Living democracy involves three features of the social order. The first everyone knows or, at any rate, can repeat: governments must be responsive to the needs and aspirations of their people. But this definition is not sufficient. A government that claims legitimacy because it has not been turned out by procedures formally available to the people, is not thereby unquestionably democratic. More is required of a democracy. The people must have an opportunity to realize WHAT their genuine needs and aspirations are. They are denied this opportunity if the means of communication are overwhelmingly controlled by elites, by bureaucracies, or by commercial enterprises; and if the institutions of learning are co-opted to serve the interests of dominant groups. Democracy is subverted if people are denied access to sources of enlightenment by whatever method — whether by overt control, as in totalitarian states, or by sheer preponderance of economic power and political inertia as in the United States. The second feature of democracy, then, is an unimpeded access for everyone to the sources of enlightenment, in fact as well as in principle.

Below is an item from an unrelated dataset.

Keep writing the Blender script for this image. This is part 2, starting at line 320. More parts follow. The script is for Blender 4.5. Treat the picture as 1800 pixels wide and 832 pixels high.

The third and most crucial test of democracy is whether, when a government fails to be responsive to people’s needs and aspirations, the people have the will to dismiss that government and to replace it by one that is responsive. The founders of this republic passed that test. This principle will now be put to a test once again.

Richard Nixon pleads for national unity. Well, he has almost got it now. After years of bitter strife, the American people seem to be on the verge of being once more united, now in a protest against a senseless criminal, and beastly war.

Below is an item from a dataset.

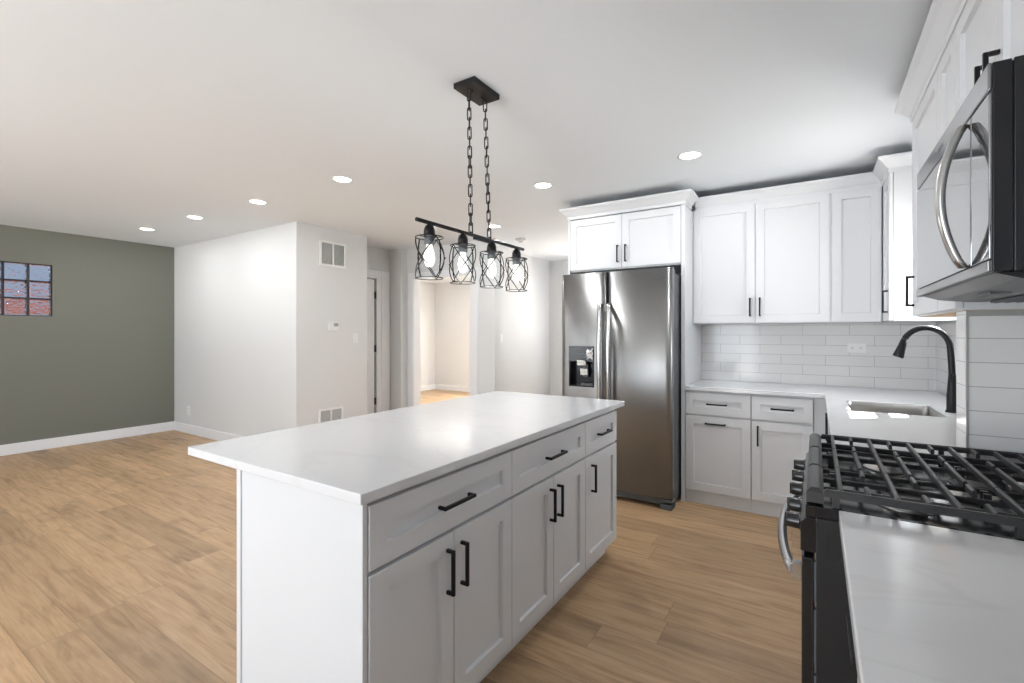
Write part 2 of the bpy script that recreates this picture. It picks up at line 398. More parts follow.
def dh_window(name, axis, c, a0, a1, z0, z1, rail, side=1):
    t = thing(name, '', '', (c if axis == 'X' else (a0+a1)/2, (a0+a1)/2 if axis == 'X' else c, z0)); t['kind'] = 'structure'; del t['label']; del t['category']
    fr = nb(); pn = nb(); g = .035
    def A(bm, u0, u1, w0, w1, d):
        if axis == 'X': add_box(bm, c-d, c+d, u0, u1, w0, w1)
        else: add_box(bm, u0, u1, c-d, c+d, w0, w1)
    A(fr, a0, a0+g, z0, z1, .02); A(fr, a1-g, a1, z0, z1, .02); A(fr, a0+g, a1-g, z0, z0+g, .02); A(fr, a0+g, a1-g, z1-g, z1, .02)
    if rail: A(fr, a0+g, a1-g, rail-.018, rail+.018, .02)
    A(pn, a0+g, a1-g, z0+g, z1-g, .003)
    obj('window_frame', fr, M['trim'], t); obj('window_pane', pn, M['pane'], t)
dh_window('window_2', 'X', XR+.05, 3.27, 3.77, 1.22, 1.935, 1.635)
dh_window('window_3', 'Y', -2.66, -6.6, -4.0, .6, 2.2, 1.4)  # unseen, assumed behind the camera to go with the rear fill lamp
dh_window('window_4', 'Y', -2.66, -3.3, -1.1, .06, 2.25, 0)  # likewise an assumed opening, there for the other rear fill lamp
dh_window('window_5', 'Y', 8.5, -5.8, -4.2, .85, 2.15, 1.5)
dh_window('added_window_6', 'Y', 6.92, -3.0, -2.1, .95, 2.1, 1.5)  # hidden window added as the source of the hall fill lamp

# ------------------------------------------------------------------ doors in the hall
def hinge(parent, x0, x1, y0, y1, z, name='hinge'):
    bm = box(x0, x1, y0, y1, z-.045, z+.045); add_lathe(bm, ((x0+x1)/2, (y0+y1)/2, z-.05), [(.009, 0), (.009, .1)], 10)
    obj(name, bm, M['black'], parent, label='black hinge')
d1 = thing('door_1', '', '', (-5.12, 4.12, 0)); d1['kind'] = 'structure'; del d1['label']; del d1['category']
bm = box(-5.135, -5.098, 3.72, 4.440, .012, 2.065)
obj('door_slab', bm, M['trim'], d1, bevel=.002)
bm = box(-5.205, -5.075, 4.462, 4.54, 0, 2.11); add_box(bm, -5.205, -5.075, 3.70, 4.462, 2.075, 2.11); add_box(bm, -5.205, -5.075, 3.70, 3.712, 0, 2.075)
obj('door_jamb', bm, M['trim'], d1)
obj('jamb_shadow_gap', box(-5.15, -5.112, 4.440, 4.462, 0, 2.075), M['gap'], d1)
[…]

Nixon says that he will not be influenced by the protest. The next move is, therefore, the people’s. If Nixon and his generals can get away with it, the alleged American democracy will have failed the crucial test. It will have shown itself as a system where people can say what they will while its military machine does what it will. One is almost tempted to

call it a live-and-let-live arrangement, except that the military machine does not let live. It kills people; and the more it kills, the more it promises to kill, the fatter and stronger and more independent it becomes

If, on the other hand, our society can pass the crucial test of democracy, if the people can prove that they mean business, if they follow through with an ultimatum to what are supposed to be their servants: obey us or get out — then the most important political issue of our age, the issue of people’s sovereignty, will become alive once again, as it was in 1776, 1789, 1848, and 1917. It will become as alive in the United States as it is with people struggling for national liberation.

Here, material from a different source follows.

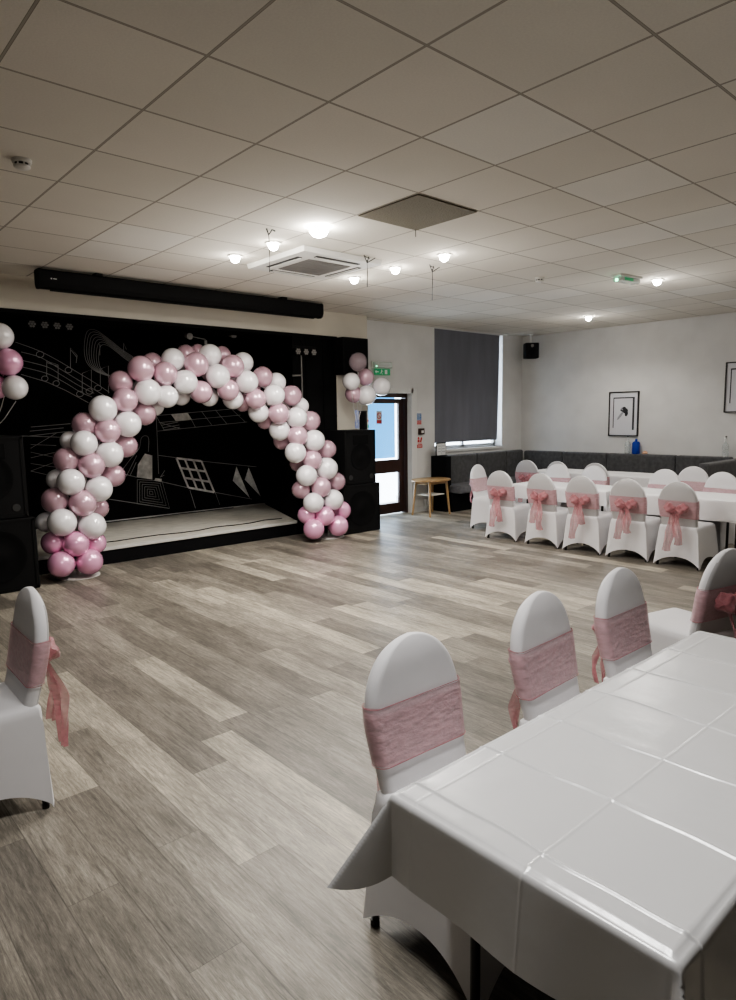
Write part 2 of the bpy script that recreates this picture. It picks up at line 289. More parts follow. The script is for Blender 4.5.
CHALK_LINES = [(0.008,[(2.621,2.81),(2.892,2.718),(3.134,2.599),(3.383,2.449),(3.643,2.292),(3.857,2.149)]),(0.008,[(2.683,2.682),(2.922,2.621),(3.151,2.486),(3.376,2.346),(3.636,2.187),(3.797,2.092)]),(0.008,[(2.675,2.571),(3.0,2.494),(3.196,2.381),(3.422,2.239),(3.633,2.132)]),(0.008,[(2.668,2.482),(2.993,2.402),(3.215,2.288),(3.443,2.144),(3.601,2.077)]),(0.008,[(2.66,2.379),(2.985,2.283),(3.233,2.168),(3.541,1.994)]),(0.008,[(2.99,2.362),(3.005,2.573),(3.154,2.526),(3.138,2.287)]),(0.008,[(3.004,2.552),(3.153,2.505)]),(0.008,[(3.32,2.479),(3.34,2.774),(3.425,2.671),(3.404,2.563)]),(0.008,[(3.345,2.742),(3.418,2.644)]),(0.008,[(3.462,2.144),(3.48,2.417),(3.614,2.475),(3.594,2.173)]),(0.008,[(3.728,2.23),(3.744,2.488),(3.868,2.54),(3.842,2.134)]),(0.008,[(4.11,2.746),(4.119,2.887),(4.156,2.791)]),(0.008,[(3.751,2.687),(3.762,2.852)]),(0.008,[(3.006,2.331),(2.996,2.31),(2.974,2.296),(2.948,2.296),(2.927,2.308),(2.921,2.329),(2.93,2.35),(2.952,2.364),(2.979,2.364),(2.999,2.352),(3.006,2.331)]),(0.008,[(3.154,2.268),(3.144,2.247),(3.122,2.233),(3.095,2.233),(3.074,2.246),(3.067,2.267),(3.077,2.288),(3.1,2.302),(3.126,2.302),(3.147,2.29),(3.154,2.268)]),(0.008,[(3.339,2.461),(3.329,2.438),(3.304,2.423),(3.275,2.422),(3.252,2.435),(3.245,2.458),(3.255,2.481),(3.28,2.495),(3.309,2.496),(3.332,2.483),(3.339,2.461)]),(0.008,[(3.476,2.122),(3.466,2.099),(3.44,2.084),(3.411,2.084),(3.388,2.098),(3.38,2.121),(3.391,2.144),(3.416,2.159),(3.445,2.159),(3.469,2.145),(3.476,2.122)]),(0.008,[(3.615,2.16),(3.604,2.136),(3.578,2.121),(3.548,2.121),(3.525,2.135),(3.517,2.158),(3.528,2.182),(3.553,2.196),(3.583,2.197),(3.607,2.183),(3.615,2.16)]),(0.008,[(3.743,2.211),(3.732,2.188),(3.706,2.173),(3.675,2.172),(3.651,2.186),(3.643,2.21),(3.654,2.233),(3.68,2.248),(3.711,2.249),(3.735,2.235),(3.743,2.211)]),(0.008,[(2.974,2.663),(2.963,2.638),(2.937,2.621),(2.906,2.62),(2.883,2.634),(2.875,2.658),(2.886,2.683),(2.912,2.699),(2.943,2.701),(2.966,2.687),(2.974,2.663)]),(0.007,[(4.253,2.691),(4.098,2.782),(3.961,2.886),(3.826,2.985),(3.733,3.041),(3.644,3.054),(3.581,3.003),(3.546,2.88),(3.53,2.73),(3.553,2.582),(3.641,2.476),(3.762,2.417),(3.9,2.382)]),(0.007,[(4.252,2.673),(4.104,2.76),(3.973,2.859),(3.845,2.953),(3.756,3.007),(3.671,3.019),(3.611,2.972),(3.578,2.854),(3.563,2.712),(3.585,2.571),(3.669,2.47),(3.784,2.413),(3.916,2.38)]),(0.007,[(4.25,2.656),(4.11,2.738),(3.986,2.832),(3.864,2.922),(3.78,2.973),(3.699,2.985),(3.642,2.94),(3.61,2.828),(3.596,2.693),(3.617,2.559),(3.697,2.463),(3.806,2.409),(3.932,2.378)]),(0.007,[(4.248,2.638),(4.115,2.716),(3.998,2.805),(3.883,2.891),(3.803,2.939),(3.726,2.951),(3.672,2.908),(3.642,2.802),(3.629,2.674),(3.649,2.547),(3.725,2.456),(3.828,2.406),(3.947,2.376)]),(0.007,[(4.246,2.621),(4.121,2.694),(4.011,2.778),(3.902,2.859),(3.827,2.905),(3.754,2.916),(3.703,2.876),(3.675,2.776),(3.662,2.655),(3.681,2.535),(3.753,2.45),(3.851,2.402),(3.963,2.373)]),(0.007,[(4.244,2.603),(4.127,2.672),(4.024,2.751),(3.922,2.827),(3.85,2.871),(3.782,2.881),(3.734,2.843),(3.707,2.75),(3.696,2.636),(3.713,2.524),(3.781,2.443),(3.873,2.398),(3.978,2.371)]),(0.007,[(4.243,2.585),(4.133,2.65),(4.036,2.724),(3.941,2.796),(3.874,2.836),(3.81,2.846),(3.765,2.811),(3.74,2.723),(3.729,2.617),(3.746,2.512),(3.809,2.436),(3.896,2.394),(3.994,2.369)]),(0.008,[(2.328,1.553),(2.72,1.531),(3.135,1.502)]),(0.008,[(2.729,1.657),(3.266,1.694)]),(0.008,[(2.708,1.534),(3.246,1.586)]),(0.008,[(2.713,1.6),(3.17,1.636)]),(0.006,[(2.708,1.362),(3.062,1.563)]),(0.006,[(2.704,1.31),(3.037,1.212)]),(0.006,[(2.698,1.23),(3.043,1.294)]),(0.006,[(2.692,1.151),(3.028,1.077)]),(0.006,[(2.685,1.045),(3.033,1.158)]),(0.006,[(2.711,1.415),(3.049,1.388)]),(0.006,[(2.685,1.045),(3.018,0.941)]),(0.008,[(3.99,0.988),(4.106,1.123),(4.263,1.293),(4.309,1.452),(4.385,1.485),(4.427,1.43),(4.408,1.233)]),(0.008,[(4.571,1.768),(4.559,0.878)]),(0.008,[(4.554,1.794),(5.962,1.895)]),(0.008,[(4.578,1.552),(6.225,1.668)]),(0.008,[(4.605,1.685),(6.093,1.789)]),(0.008,[(5.105,1.836),(5.236,1.598)]),(0.008,[(5.354,1.86),(5.532,1.63)]),(0.008,[(5.609,1.882),(5.816,1.648)]),(0.008,[(5.917,1.896),(6.179,1.669)]),(0.008,[(4.572,1.786),(4.694,1.56)]),(0.008,[(4.575,1.17),(5.025,1.091)]),(0.008,[(5.312,1.037),(6.38,0.876)]),(0.008,[(4.609,0.746),(5.041,0.617)]),(0.008,[(3.751,0.548),(4.702,0.309)]),(0.008,[(5.524,0.499),(6.261,0.311)]),(0.008,[(5.08,0.576),(5.167,0.26)]),(0.008,[(5.542,0.497),(5.619,0.273)]),(0.008,[(3.986,0.918),(4.199,0.849)]),(0.008,[(4.037,0.878),(4.22,1.188)]),(0.008,[(4.091,0.875),(4.206,1.082)]),(0.008,[(4.469,1.175),(4.447,0.795)]),(0.008,[(4.582,0.821),(4.666,0.926)]),(0.008,[(4.582,0.821),(4.654,0.853)]),(0.008,[(4.631,1.684),(4.97,1.578)]),(0.008,[(4.64,1.641),(4.937,1.69)]),(0.008,[(4.665,1.604),(4.954,1.642)]),(0.008,[(4.686,1.567),(4.964,1.605)]),(0.007,[(4.205,0.813),(4.61,0.757),(4.71,0.308),(4.182,0.435),(4.205,0.813)]),(0.007,[(4.242,0.773),(4.574,0.726),(4.656,0.359),(4.224,0.463),(4.242,0.773)]),(0.007,[(4.28,0.733),(4.539,0.696),(4.603,0.41),(4.265,0.49),(4.28,0.733)]),(0.007,[(4.318,0.692),(4.504,0.665),(4.549,0.461),(4.307,0.518),(4.318,0.692)]),(0.007,[(4.356,0.652),(4.47,0.635),(4.497,0.511),(4.35,0.545),(4.356,0.652)]),(0.007,[(4.39,0.616),(4.439,0.608),(4.45,0.555),(4.387,0.57),(4.39,0.616)]),(0.035,[(4.873,1.11),(5.057,0.616)]),(0.035,[(4.873,1.11),(5.312,1.037)]),(0.035,[(5.017,1.087),(5.21,0.578)]),(0.035,[(4.934,0.947),(5.382,0.86)]),(0.035,[(5.163,1.062),(5.366,0.539)]),(0.035,[(4.995,0.783),(5.453,0.681)]),(0.035,[(5.312,1.037),(5.524,0.499)]),(0.035,[(5.057,0.616),(5.524,0.499)])]
CHALK_FILLS = [[(4.351,1.21),(4.461,1.176),(4.447,0.795),(4.199,0.849),(4.229,1.044)],[(4.817,1.813),(5.105,1.836),(5.181,1.723),(4.897,1.702)],[(5.971,0.909),(5.887,0.667),(6.214,0.336)],[(6.214,0.878),(6.126,0.669),(6.444,0.336)],[(4.498,0.816),(4.604,0.794),(4.601,0.742),(4.48,0.774)]]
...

The war in Vietnam is an event that awakened the people to what should always have been of prime concern to them. It is not enough to stop the war. It is not enough to see to it that there are no more Vietnams. What is at stake is whether those who are responsible for the Vietnams, for the plundering of the planet, for seducing creative thought into the service of death, for erasing the difference between truth and falsehood, for identifying global politics with a poker game — whether people who think this way, and who in their impudent arrogance proclaim this way of thinking to be the height of political wisdom and realism, shall be allowed to continue to rule. What is at stake is whether, centuries after the Divine Right of Kings was exposed as a superstition, absolute power of life and death over every man, woman, and child on this plant will continue to be wielded by a few individuals.

The American people, it seems, have finally learned to say “NO.” We shall now see how well they have learned it.